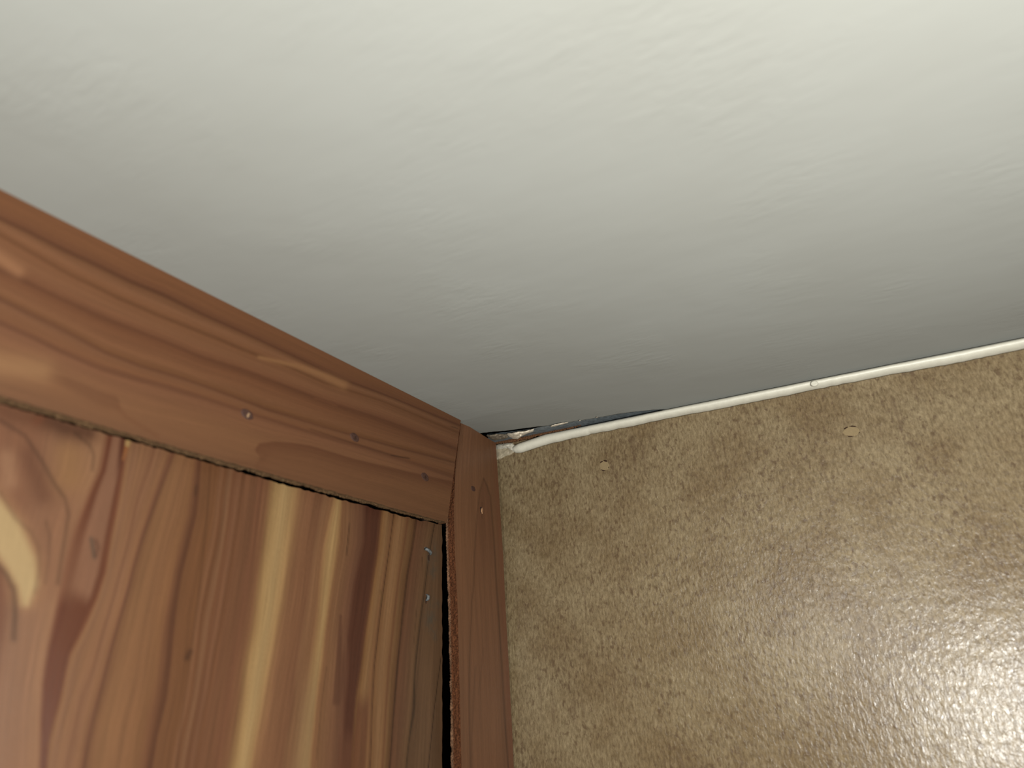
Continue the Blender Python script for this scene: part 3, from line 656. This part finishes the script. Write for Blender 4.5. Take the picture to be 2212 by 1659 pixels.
for p, nick in (((1022, 1056), 0), ((1040, 1103), 1)):
    q_ = hit(p, NW, -float(rec(p[1])))
    o = disc_obj('nail', q_, NW, .0026 if not nick else .0018, .0016 if not nick else .0022, .0003, MNAIL if not nick else MHOLE, stile, ring=True, seg=16, wob=.25, off=-.0001)
    o['label'] = 'dark nail hole' if not nick else 'chipped nail hole with pale torn wood'
    if nick:
        o['_b'] = tuple(cab.location)
        disc_obj('chip', q_ - UP * .0002, NW, .0007, .0016, .0003, flat_mat('torn_wood', (.55, .30, .15), .8, .2, 0, .3, 2500), o, ring=False, seg=9, wob=.5, off=.0003)

# staples left in the inner board
for p, ang, ln, lab in (((923, 1191), -.42, .0058, 'bent silver staple across the grain'), ((920.5, 1291), 1.45, .0030, 'small dark staple end standing in its hole')):
    q_ = hit(p, NW, -REC); a_ = np.array([math.cos(ang), 0, math.sin(ang)]); v = []; f = []; n = 14; r_ = .0008
    for i in range(n):
        t = i / (n - 1) - .5; c0 = q_ + a_ * ln * t - NW * (.0012 * (1 - (2 * t) ** 4) + .0001)
        for k in range(8):
            th = 2 * math.pi * k / 8; v.append(c0 + np.cross(a_, NW) * r_ * math.cos(th) * (1 + .3 * (rng.random() - .5)) - NW * r_ * math.sin(th))
    f = [(i * 8 + k, i * 8 + (k + 1) % 8, (i + 1) * 8 + (k + 1) % 8, (i + 1) * 8 + k) for i in range(n - 1) for k in range(8)] + [tuple(range(8)), tuple(range((n - 1) * 8, n * 8))]
    o = mesh_obj('staple', v, f, MSTAPLE, cab, smooth=True); o['label'] = lab
    h_ = disc_obj('hole', hit((p[0] + (3 if ln > .004 else 0), p[1] + (14 if ln > .004 else 4)), NW, -REC), NW, .0008, .0017, .0001, MHOLE, cab, ring=False, seg=10, wob=.7)
    h_['label'] = 'small dark hole in the board'

# unseen inside of the cabinet, its boards coloured near-black as shade behind the slot
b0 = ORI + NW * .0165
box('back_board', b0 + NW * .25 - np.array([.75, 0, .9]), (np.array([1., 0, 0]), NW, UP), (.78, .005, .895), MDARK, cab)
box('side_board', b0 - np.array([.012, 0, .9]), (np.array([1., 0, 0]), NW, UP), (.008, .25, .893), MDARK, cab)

for o in list(bpy.data.objects):
    if '_b' in o: del o['_b']
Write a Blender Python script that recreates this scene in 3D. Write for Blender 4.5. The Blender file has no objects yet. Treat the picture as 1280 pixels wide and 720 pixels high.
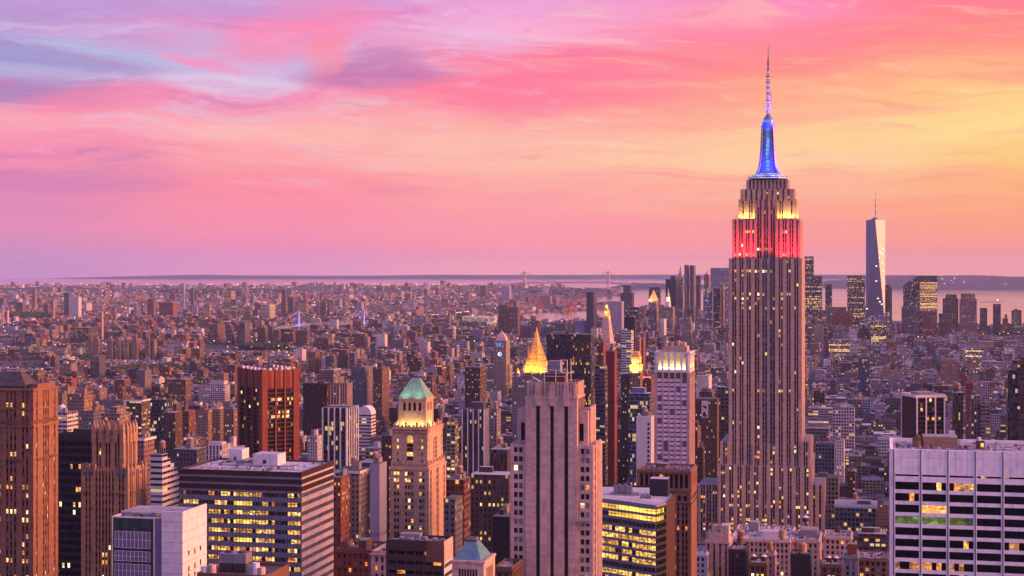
import bpy, math, random
import numpy as np
from math import radians as R, sin, cos, tan, pi
from mathutils import Vector, Matrix
from mathutils.geometry import tessellate_polygon

scn = bpy.context.scene
COL = scn.collection
rng = random.Random(11)

# ------------------------------------------------------------------ camera
HC, FPX, HZ = 260.0, 2000.0, 332.0            # eye height (m), focal length in photo pixels, photo row of eye level
cam_data = bpy.data.cameras.new('camera')
cam = bpy.data.objects.new('camera', cam_data); COL.objects.link(cam)
cam.location = (0, 0, HC); cam.rotation_euler = (R(90), 0, 0)
cam_data.sensor_fit = 'HORIZONTAL'; cam_data.sensor_width = 36.0
cam_data.lens = 36.0 * FPX / 1280.0
cam_data.shift_y = -(360.0 - HZ) / 1280.0
cam_data.clip_start = 1.0; cam_data.clip_end = 120000.0
scn.camera = cam
scn.view_settings.view_transform = 'Standard'; scn.view_settings.look = 'None'
scn.view_settings.exposure = 0.65; scn.view_settings.gamma = 1.0
scn.view_settings.use_curve_mapping = False
cy = scn.cycles
cy.use_denoising = True
cy.max_bounces = 4; cy.diffuse_bounces = 2; cy.glossy_bounces = 3; cy.transmission_bounces = 2; cy.volume_bounces = 1
cy.sample_clamp_indirect = 4.0
cy.caustics_reflective = False; cy.caustics_refractive = False
cy.use_light_tree = True

# ------------------------------------------------------------------ node helpers
def lin(c):
    if c <= 1.0 and isinstance(c, float): return c
    c = c / 255.0
    return c / 12.92 if c <= 0.04045 else ((c + 0.055) / 1.055) ** 2.4
def rgb(r, g, b): return (lin(int(r)), lin(int(g)), lin(int(b)), 1.0)

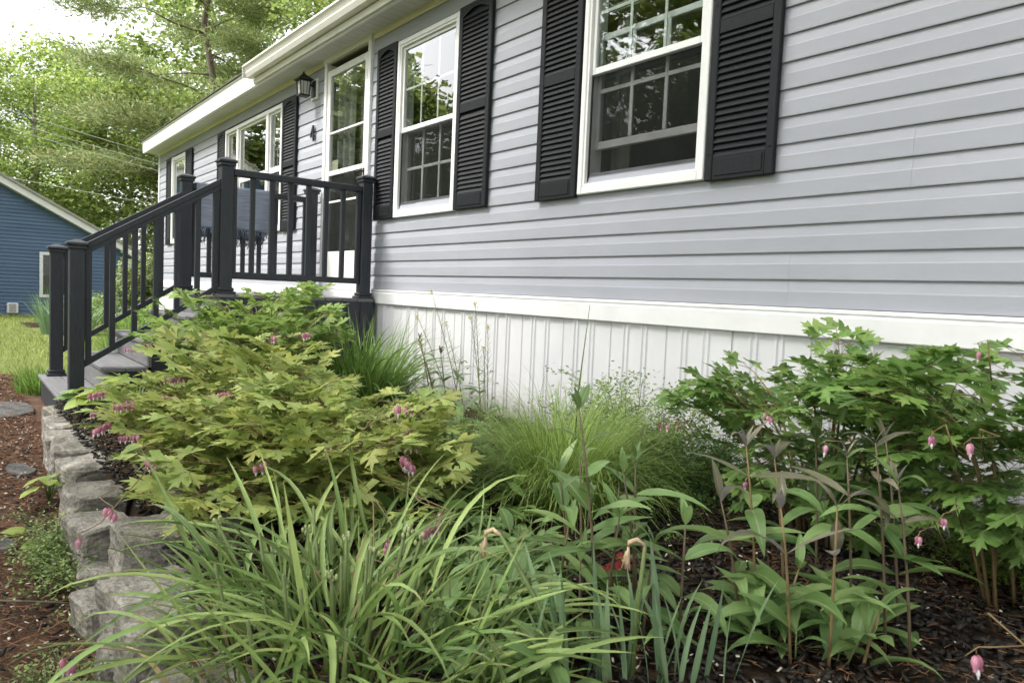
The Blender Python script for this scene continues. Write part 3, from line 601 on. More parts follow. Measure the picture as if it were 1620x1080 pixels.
# wall lantern on its white block
lan = thing('wall_lantern', 'black wall lantern with peaked cap on a white block left of the door', 'lamp', (-6.96, -0.02, 1.885))
lan.scale = (0.76, 0.76, 0.76)
mb = MB(); mb.box(-0.085, 0.085, -0.014, 0.012, -0.13, 0.13, 0, 0.006); mb.build('mounting_block', M['white'], lan)
mb = MB(); mb.box(-0.055, 0.055, -0.032, -0.0145, -0.10, 0.10, 0, 0.005); mb.tube([(0, -0.03, 0.03), (0, -0.075, 0.055), (0, -0.115, 0.05)], 0.010, 8); mb.build('bracket', M['black'], lan)
LX, LY, LZ = 0.0, -0.155, -0.10
mb = MB()
for sx in (-1, 1):
    for sy in (-1, 1): mb.beam((LX+sx*0.052, LY+sy*0.052, LZ), (LX+sx*0.066, LY+sy*0.066, LZ+0.17), 0.012, 0.012, up=(0, 1, 0))
for zz, r_ in ((LZ-0.008, 0.064), (LZ+0.168, 0.078)):
    for s_ in (-1, 1): mb.box(LX-r_, LX+r_, LY+s_*(r_-0.006)-0.006, LY+s_*(r_-0.006)+0.006, zz, zz+0.014); mb.box(LX+s_*(r_-0.006)-0.006, LX+s_*(r_-0.006)+0.006, LY-r_+0.0125, LY+r_-0.0125, zz+0.001, zz+0.013)
mb.box(LX-0.06, LX+0.06, LY-0.06, LY+0.06, LZ-0.014, LZ-0.009)
for s_ in (-1, 1): mb.beam((LX+s_*0.020, LY-0.060, LZ), (LX+s_*0.024, LY-0.068, LZ+0.168), 0.005, 0.005, up=(1, 0, 0)); mb.beam((LX+0.060, LY+s_*0.020, LZ), (LX+0.068, LY+s_*0.024, LZ+0.168), 0.005, 0.005, up=(0, 1, 0))
mb.build('cage', M['black'], lan)
mb = MB(); r1, r2 = 0.046, 0.060
mb.add([(LX-r1, LY-r1, LZ+0.006), (LX+r1, LY-r1, LZ+0.006), (LX+r1, LY+r1, LZ+0.006), (LX-r1, LY+r1, LZ+0.006), (LX-r2, LY-r2, LZ+0.165), (LX+r2, LY-r2, LZ+0.165), (LX+r2, LY+r2, LZ+0.165), (LX-r2, LY+r2, LZ+0.165)], [(0, 1, 5, 4), (1, 2, 6, 5), (2, 3, 7, 6), (3, 0, 4, 7)])
mb.build('lamp_glass', M['lampglass'], lan)
mb = MB(); rr = [(0.096, 0.182), (0.098, 0.190), (0.06, 0.225), (0.022, 0.255), (0.018, 0.265)]
for i in range(len(rr)-1):
    (ra, za), (rb, zb) = rr[i], rr[i+1]
    q = [(LX+sx*ra, LY+sy*ra, LZ+za) for sx, sy in ((-1, -1), (1, -1), (1, 1), (-1, 1))]+[(LX+sx*rb, LY+sy*rb, LZ+zb) for sx, sy in ((-1, -1), (1, -1), (1, 1), (-1, 1))]
    mb.add(q, [(0, 1, 5, 4), (1, 2, 6, 5), (2, 3, 7, 6), (3, 0, 4, 7)])
mb.add([(LX+sx*0.096, LY+sy*0.096, LZ+0.1815) for sx, sy in ((-1, -1), (1, -1), (1, 1), (-1, 1))], [(3, 2, 1, 0)])
mb.blob((LX, LY, LZ+0.278), (0.013, 0.013, 0.020), 0, 8, 6); mb.build('cap', M['black'], lan)

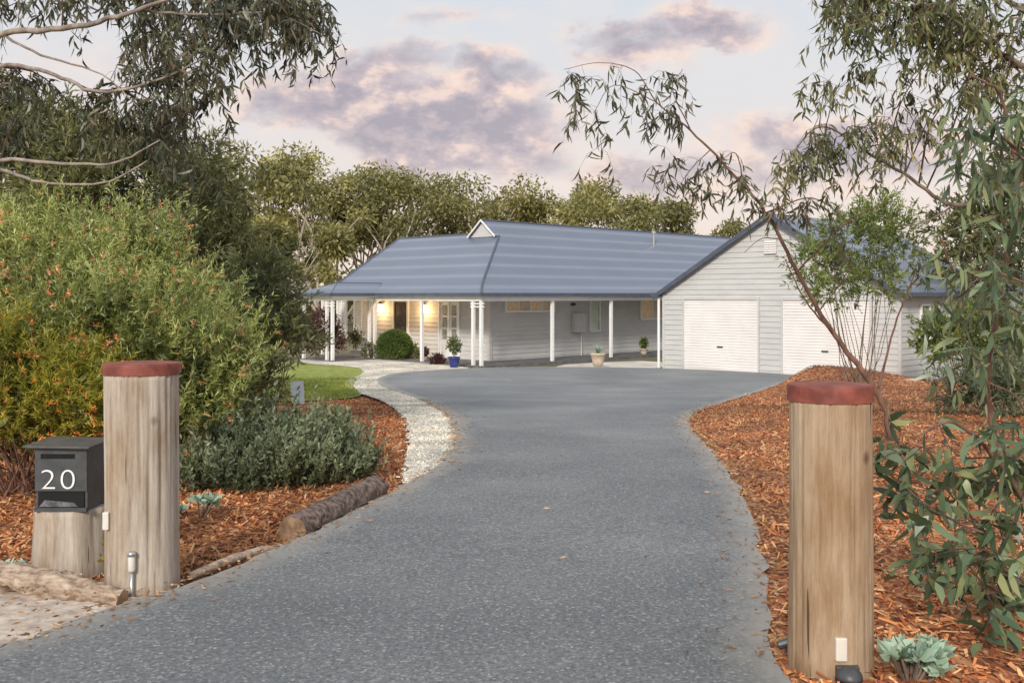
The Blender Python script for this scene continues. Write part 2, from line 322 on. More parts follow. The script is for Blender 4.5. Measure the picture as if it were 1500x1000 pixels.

**The task**
Repeat the listing above up to and including the line with "disc_obj('chip', q_ - UP", starting from its first line. Drop any pictures.

**Task output**
Continue the Blender Python script for this scene: part 3, from line 656. This part finishes the script. Write for Blender 4.5. Take the picture to be 2212 by 1659 pixels.
for p, nick in (((1022, 1056), 0), ((1040, 1103), 1)):
    q_ = hit(p, NW, -float(rec(p[1])))
    o = disc_obj('nail', q_, NW, .0026 if not nick else .0018, .0016 if not nick else .0022, .0003, MNAIL if not nick else MHOLE, stile, ring=True, seg=16, wob=.25, off=-.0001)
    o['label'] = 'dark nail hole' if not nick else 'chipped nail hole with pale torn wood'
    if nick:
        o['_b'] = tuple(cab.location)
        disc_obj('chip', q_ - UP * .0002, NW, .0007, .0016, .0003, flat_mat('torn_wood', (.55, .30, .15), .8, .2, 0, .3, 2500), o, ring=False, seg=9, wob=.5, off=.0003)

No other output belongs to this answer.